Entrepreneurs versus Employees

  Lone survivors wander a battlefield, befuddled and bewildered, the world they once knew consumed by a more agile, energetic adversary: the entrepreneur. Such has been the reality of corporations of late that even the mightiest have had to face either of two choices: stand aside or adapt.

  The business landscape is a hunting ground. Small start-ups hungrily seek the market share of big players, whilst big players desperately look to absorb start-ups’ entrepreneurial agility. And thus traditional understandings of the employee role are slowly lost. The workers of today must be entrepreneurs, innovators and inventors, with the elusive talents and traits normally allergic to the corporate environment, roughly injected with a needle dirtied by previous non-starters. Amidst the war for market share, creativity has become the new weaponry, fighting the battle between old and new, failure and success.

  But therein lies the problem. A lot of the creativity rhetoric has been based on the false precept that entrepreneurialism can be bred into corporate life, grafted on like the head of another animal. Job sites are filled with companies professing to seek out creative entrepreneurs, innovators and free thinkers. Such is the spiel of recruiting that even a lowly position must somehow also possess these traits which, in truth, are poorly defined to begin with.

  Much of this can be seen as marketing, with terms such as ‘creativity’ and ‘innovation’ simply becoming corporate buzzwords for progress. The simple truth is an innovative spirit is hard to come by, and is by its very nature antithetical to the average 9 to 5 desk job. Not everyone should be or can be ‘that guy’, and the height of corporate creativity usually amounts to selecting which brand of coffee to use.

  The sad truth is that corporate intervention at first props up creativity, and then secondly distorts. The idea of entrepreneurs growing companies from garages with minimal resources and turning them into billion pound enterprises is an obviously attractive one. But innovation has become intrinsically paired with technology, and it is through technology that change is possible. Sure, the promise of massive profits wouldn’t be far behind any altruistic will to better society, but fundamentally the reasons individuals and corporations innovate are massively apart.
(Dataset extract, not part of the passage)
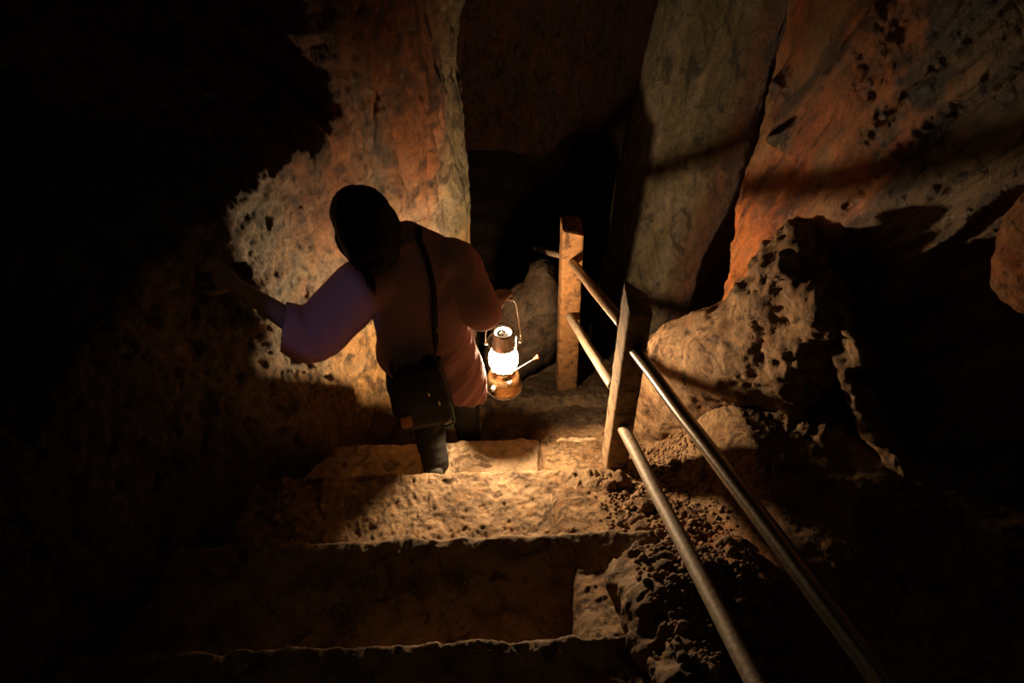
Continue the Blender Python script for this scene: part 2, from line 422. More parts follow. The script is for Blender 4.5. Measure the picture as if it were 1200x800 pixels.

  Like some storybook villain attempting to absorb the youth of the young, industry giants now desperately try to grab onto bright-eyed entrepreneurs in an attempt to overcome the incongruities of the two worlds. When Yahoo bought Summly for $30 million in 2013, many suspected part of the hefty price tag was related to the recruiting of Summly’s founder, Nick D’Aloisio. It made sense for a struggling Yahoo to gain its own Zuckerberg, somebody who, regardless of his tangible contribution to the company post hiring, could make an invaluable PR contribution.

  Simply, innovation for many companies is less an actual process, supported by a clear-cut working mentality, and more an act of branding. We propagate the illusion of universal creativity, waiting for the one innovative spark to ignite in some cubby recess of a company.

  But what’s in a name. Calling a role creative doesn’t make it so, nor does repeatedly shouting the word innovation in a dark room result in progress. When something doesn’t fit, we’re left with the option of pushing, contorting and mutilating it to fit our design. Branding can embellish, but insisting on the need of individual creativity in each and every role becomes counter-productive and an unrealistic estimation of where we’re at. One day soon, decisions makers will cease to place the onus on hiring creative employees to change their fortunes, and instead rely on a natural innovative mentality bred into the company’s structure (which, for many, will prove an impossibility).